Maximilíano Durón/ARTnews
Rounding out Melrose Hill are several pop-up shows by galleries from other cities; some may be looking for greater exposure here, while others may simply be testing out the waters. Across the street from the Yuskavage show, in a shed-like structure in a parking lot, San Francisco’s two-year-old gallery House of Seiko is staging an exhibition of the under-known Bay Area artist Ariel Parkinson. Working in tandem with the Berkeley Bunch and the Beat poets, Parkinson built up an oeuvre that was equal parts surreal and grotesque. Red Foxes (ca. 1994) is a menagerie of vulpine specters in red and purple hues, while George’s Wife (1980) is a semi-abstract landscape of swirling forms in which animalistic faces seem to emerge.
The roving gallery Mariposa has also set up shop on Western Avenue for the next two weeks, staging two exhibitions that seem to bleed into each other. The more high-profile of these is dedicated to the iconic queer artist and actor Peter Berlin and is curated by actor Russell Tovey. Berlin’s paintings and painted photographs, accompanied by clothing from the artist’s archive, depict gay male cruisers; they still pulse with desire 50 years on. Next to it are a suite of photographs by emerging New York–based photographer Ethan James Green, who has candidly shot his friends, including the model Hari Nef and the artist Martine Gutierrez.
New York’s Anton Kern Gallery and Glasgow’s The Modern Institute are also staging a pop-up dedicated to treacly rainbow and unicorn paintings of New York–based artist Andrew Sim. The less said about those works, the better.
Clearly, there’s no shortage of art worth seeing here, but none of it is likely to make anyone forget that Los Angeles is still reeling from the devastating wildfires that burned through acres upon acres earlier this year.
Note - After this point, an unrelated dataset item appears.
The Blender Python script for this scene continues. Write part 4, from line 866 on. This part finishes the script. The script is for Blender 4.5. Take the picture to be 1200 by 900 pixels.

Thankfully, there is one response to the blazes: the group exhibition “One Hundred Percent,” for which some 80 artists impacted by the wildfire are showing their work, with all the sales going supporting their rebuilding efforts. Organized by curator Aram Moshayedi, the exhibition shows the range of artistic expression in LA as the focus is on those impacted, from blue-chip artists like Kelly Akashi, Ruby Neri, and Kathryn Andrews to closely watched ones like Beatriz Cortes and Eddie Rodolfo Aparicio. It’s heartbreaking to see how many notable artists are assembled here, and it’s stirring to see them all come together.